Algebraic models of smooth manifolds (Q1262915)

Let X be a nonsingular real affine algebraic variety with \(\dim (X)=d\) and let \(H^ k_{alg}(X,{\mathbb{Z}}/2)\) be the image under the Poincaré duality isomorphism of the subgroup of \(H_{d-k}(X,{\mathbb{Z}}/2)\) consisting of homology classes represented by Zariski closed \((d-k)\)- dimensional algebraic subvarieties of X. The groups \(H^ k_{alg}(X,{\mathbb{Z}}/2)\) are very important invariants of X but still the knowledge of their behavior seems rather limited, in spite of several related results scattered in the literature. The main problem considered in the paper under review is the following. Does every compact smooth manifold admit an algebraic model with prescribed \(H^ 1_{alg} ?\) A classical result of Tognoli states that each compact smooth manifold M admits an algebraic model, i.e. is diffeomorphic to an X as above. The question is whether for any subgroup G of \(H^ 1(M,{\mathbb{Z}}/2)\) there are an algebraic model X of M and a diffeomorphism \(\phi: X\to M\) such that \(\phi^*G=H^ 1_{alg}(X,{\mathbb{Z}}/2)\).
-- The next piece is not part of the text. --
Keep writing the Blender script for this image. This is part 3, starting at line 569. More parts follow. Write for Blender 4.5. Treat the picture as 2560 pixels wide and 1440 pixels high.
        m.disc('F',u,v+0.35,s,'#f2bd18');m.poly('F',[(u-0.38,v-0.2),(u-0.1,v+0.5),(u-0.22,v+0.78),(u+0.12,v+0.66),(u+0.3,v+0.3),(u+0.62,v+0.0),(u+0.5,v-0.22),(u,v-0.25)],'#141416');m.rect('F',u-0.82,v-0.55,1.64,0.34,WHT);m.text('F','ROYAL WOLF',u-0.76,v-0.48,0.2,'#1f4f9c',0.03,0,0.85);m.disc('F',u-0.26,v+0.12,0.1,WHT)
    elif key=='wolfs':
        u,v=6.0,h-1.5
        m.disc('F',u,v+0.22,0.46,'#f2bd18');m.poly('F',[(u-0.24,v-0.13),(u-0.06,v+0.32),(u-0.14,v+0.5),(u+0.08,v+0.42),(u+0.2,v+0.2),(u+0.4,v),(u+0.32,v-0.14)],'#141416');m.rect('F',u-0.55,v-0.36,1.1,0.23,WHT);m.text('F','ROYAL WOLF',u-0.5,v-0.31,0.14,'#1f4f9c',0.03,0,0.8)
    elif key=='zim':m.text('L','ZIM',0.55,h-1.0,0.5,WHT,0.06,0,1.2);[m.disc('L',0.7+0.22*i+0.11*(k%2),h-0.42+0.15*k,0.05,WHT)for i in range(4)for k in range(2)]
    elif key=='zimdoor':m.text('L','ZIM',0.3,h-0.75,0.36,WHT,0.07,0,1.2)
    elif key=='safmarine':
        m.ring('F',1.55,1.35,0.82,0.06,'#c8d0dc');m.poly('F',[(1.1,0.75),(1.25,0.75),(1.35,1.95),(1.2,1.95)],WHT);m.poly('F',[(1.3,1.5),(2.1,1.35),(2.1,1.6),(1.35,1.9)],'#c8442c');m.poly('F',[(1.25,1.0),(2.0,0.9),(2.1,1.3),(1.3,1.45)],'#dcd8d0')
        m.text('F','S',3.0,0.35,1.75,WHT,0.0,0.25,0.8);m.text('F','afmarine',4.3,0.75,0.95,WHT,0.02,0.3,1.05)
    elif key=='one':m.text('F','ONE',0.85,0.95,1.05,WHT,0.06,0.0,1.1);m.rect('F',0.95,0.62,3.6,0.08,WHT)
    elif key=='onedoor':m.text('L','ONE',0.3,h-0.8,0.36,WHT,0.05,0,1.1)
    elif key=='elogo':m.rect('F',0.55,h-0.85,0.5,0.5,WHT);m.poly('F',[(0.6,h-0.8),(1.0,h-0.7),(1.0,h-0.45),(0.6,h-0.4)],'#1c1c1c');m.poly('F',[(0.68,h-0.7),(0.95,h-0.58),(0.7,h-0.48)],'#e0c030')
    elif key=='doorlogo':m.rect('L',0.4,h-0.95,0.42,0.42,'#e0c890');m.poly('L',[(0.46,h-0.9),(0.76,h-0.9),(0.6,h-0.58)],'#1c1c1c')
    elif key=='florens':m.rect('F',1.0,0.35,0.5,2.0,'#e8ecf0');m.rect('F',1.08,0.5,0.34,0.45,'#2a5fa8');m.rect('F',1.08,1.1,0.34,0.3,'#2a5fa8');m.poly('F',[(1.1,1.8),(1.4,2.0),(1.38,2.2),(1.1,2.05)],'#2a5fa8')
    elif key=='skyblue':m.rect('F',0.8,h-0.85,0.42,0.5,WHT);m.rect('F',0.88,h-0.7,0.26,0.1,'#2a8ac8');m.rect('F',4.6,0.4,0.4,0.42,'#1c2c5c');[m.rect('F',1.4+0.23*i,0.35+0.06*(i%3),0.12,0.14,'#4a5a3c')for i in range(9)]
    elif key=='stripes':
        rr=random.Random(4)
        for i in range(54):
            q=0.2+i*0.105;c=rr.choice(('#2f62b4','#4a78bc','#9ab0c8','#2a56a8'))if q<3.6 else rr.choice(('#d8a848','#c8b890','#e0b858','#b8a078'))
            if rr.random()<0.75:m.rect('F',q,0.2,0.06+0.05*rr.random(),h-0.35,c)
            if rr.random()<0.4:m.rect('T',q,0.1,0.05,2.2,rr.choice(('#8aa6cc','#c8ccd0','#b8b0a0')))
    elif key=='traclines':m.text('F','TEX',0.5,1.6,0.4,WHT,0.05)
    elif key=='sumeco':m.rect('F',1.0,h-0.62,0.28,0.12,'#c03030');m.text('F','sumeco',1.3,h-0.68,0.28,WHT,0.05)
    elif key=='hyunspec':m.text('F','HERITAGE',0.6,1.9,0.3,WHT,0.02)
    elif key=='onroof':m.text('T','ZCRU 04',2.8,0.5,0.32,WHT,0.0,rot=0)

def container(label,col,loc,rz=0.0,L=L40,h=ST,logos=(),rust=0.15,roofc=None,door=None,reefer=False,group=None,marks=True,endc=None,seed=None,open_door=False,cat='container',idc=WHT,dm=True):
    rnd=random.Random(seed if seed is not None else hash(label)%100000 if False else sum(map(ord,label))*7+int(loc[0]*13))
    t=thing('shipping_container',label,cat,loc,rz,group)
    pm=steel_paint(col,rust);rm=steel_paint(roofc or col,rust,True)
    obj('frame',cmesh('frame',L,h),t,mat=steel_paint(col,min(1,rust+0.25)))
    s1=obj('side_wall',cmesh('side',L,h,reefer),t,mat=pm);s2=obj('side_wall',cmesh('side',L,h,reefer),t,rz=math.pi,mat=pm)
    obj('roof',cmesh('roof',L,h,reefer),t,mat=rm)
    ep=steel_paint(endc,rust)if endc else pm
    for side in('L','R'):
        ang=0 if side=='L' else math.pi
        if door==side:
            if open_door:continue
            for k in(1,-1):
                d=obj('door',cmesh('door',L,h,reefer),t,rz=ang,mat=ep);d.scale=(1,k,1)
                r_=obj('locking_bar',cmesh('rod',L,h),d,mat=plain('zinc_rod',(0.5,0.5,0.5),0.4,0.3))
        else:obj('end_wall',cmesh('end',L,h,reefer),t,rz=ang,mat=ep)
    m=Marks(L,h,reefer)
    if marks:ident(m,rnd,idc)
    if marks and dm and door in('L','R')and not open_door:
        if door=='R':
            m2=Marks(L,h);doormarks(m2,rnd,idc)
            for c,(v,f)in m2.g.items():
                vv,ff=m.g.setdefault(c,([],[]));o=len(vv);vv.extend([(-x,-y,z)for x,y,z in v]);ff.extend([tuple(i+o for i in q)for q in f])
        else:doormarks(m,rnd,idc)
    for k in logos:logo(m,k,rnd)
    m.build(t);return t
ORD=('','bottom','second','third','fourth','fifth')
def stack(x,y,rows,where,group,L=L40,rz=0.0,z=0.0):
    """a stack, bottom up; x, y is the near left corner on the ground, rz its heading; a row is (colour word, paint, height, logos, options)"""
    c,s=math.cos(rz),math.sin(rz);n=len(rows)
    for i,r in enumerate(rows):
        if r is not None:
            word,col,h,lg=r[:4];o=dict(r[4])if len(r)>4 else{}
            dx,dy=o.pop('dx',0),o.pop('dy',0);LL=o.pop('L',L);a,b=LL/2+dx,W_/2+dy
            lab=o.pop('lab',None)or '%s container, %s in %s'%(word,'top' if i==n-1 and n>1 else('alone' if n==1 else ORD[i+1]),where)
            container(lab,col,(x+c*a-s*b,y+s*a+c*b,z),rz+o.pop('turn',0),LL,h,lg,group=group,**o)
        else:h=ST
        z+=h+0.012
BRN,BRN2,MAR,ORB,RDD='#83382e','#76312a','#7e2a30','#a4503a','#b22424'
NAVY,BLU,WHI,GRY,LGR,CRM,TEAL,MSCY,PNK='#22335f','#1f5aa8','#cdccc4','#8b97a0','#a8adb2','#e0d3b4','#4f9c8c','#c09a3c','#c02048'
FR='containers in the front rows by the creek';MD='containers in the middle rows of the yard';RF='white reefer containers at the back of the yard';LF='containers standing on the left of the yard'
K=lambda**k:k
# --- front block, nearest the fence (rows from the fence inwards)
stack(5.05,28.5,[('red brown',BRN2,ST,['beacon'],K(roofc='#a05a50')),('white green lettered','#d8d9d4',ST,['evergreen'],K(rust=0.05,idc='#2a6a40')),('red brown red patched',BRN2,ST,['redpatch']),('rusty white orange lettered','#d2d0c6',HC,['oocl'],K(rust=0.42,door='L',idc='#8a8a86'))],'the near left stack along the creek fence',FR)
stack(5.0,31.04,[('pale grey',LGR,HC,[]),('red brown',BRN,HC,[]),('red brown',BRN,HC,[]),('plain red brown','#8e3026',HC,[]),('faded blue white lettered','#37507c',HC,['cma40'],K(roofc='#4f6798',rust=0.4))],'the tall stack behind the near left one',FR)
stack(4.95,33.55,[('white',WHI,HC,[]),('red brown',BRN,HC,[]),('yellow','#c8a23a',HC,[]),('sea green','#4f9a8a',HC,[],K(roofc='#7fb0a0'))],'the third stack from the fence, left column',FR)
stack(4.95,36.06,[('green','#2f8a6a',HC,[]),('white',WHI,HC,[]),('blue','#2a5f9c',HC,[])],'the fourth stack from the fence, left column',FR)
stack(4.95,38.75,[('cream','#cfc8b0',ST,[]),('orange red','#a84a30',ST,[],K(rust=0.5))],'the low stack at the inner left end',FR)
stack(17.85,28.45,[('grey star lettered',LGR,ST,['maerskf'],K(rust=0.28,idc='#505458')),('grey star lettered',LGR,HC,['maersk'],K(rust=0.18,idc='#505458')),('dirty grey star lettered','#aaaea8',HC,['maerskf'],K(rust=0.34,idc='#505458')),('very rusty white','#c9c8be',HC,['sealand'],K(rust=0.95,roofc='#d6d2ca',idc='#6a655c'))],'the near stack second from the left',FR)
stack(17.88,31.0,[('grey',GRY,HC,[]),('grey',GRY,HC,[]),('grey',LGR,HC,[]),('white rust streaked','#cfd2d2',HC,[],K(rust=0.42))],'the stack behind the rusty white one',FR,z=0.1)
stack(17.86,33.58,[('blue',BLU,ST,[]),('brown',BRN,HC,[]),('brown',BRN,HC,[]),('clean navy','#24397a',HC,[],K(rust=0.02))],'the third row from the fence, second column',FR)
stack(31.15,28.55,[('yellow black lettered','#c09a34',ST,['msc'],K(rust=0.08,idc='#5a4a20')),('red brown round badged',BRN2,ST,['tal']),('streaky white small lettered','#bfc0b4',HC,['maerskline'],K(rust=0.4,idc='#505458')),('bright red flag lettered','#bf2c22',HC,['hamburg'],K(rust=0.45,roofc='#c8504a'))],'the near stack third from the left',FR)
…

The authors answer this question in case \(\dim(M)\geq 3\), M connected, by proving that if M is orientable, then for any \(G\subset H^ 1(M,{\mathbb{Z}}/2)\) there exist X and \(\phi\) as above, while if M is nonorientable, the existence of X and \(\phi\) as above is equivalent to \(G\ni w_ 1(M)\), the first Stiefel-Whitney class of M. In case of surfaces the authors provide a partial result in terms of two numerical invariants related to \(H^ 1_{alg}(X,{\mathbb{Z}}/2)\) which, as they show, also determine the projective module \(K_ 0({\mathcal R}(X))\) of the ring \({\mathcal R}(X)\) of real regular functions on X. Among the applications the authors prove a factoriality result for \({\mathcal R}(X)\), when M is orientable with \(\dim(M)\geq 2\), and obtain information about the subset of \(C^{\infty}(X,S^ 1)\) consisting of smooth mappings into the unit circle approximable by regular ones.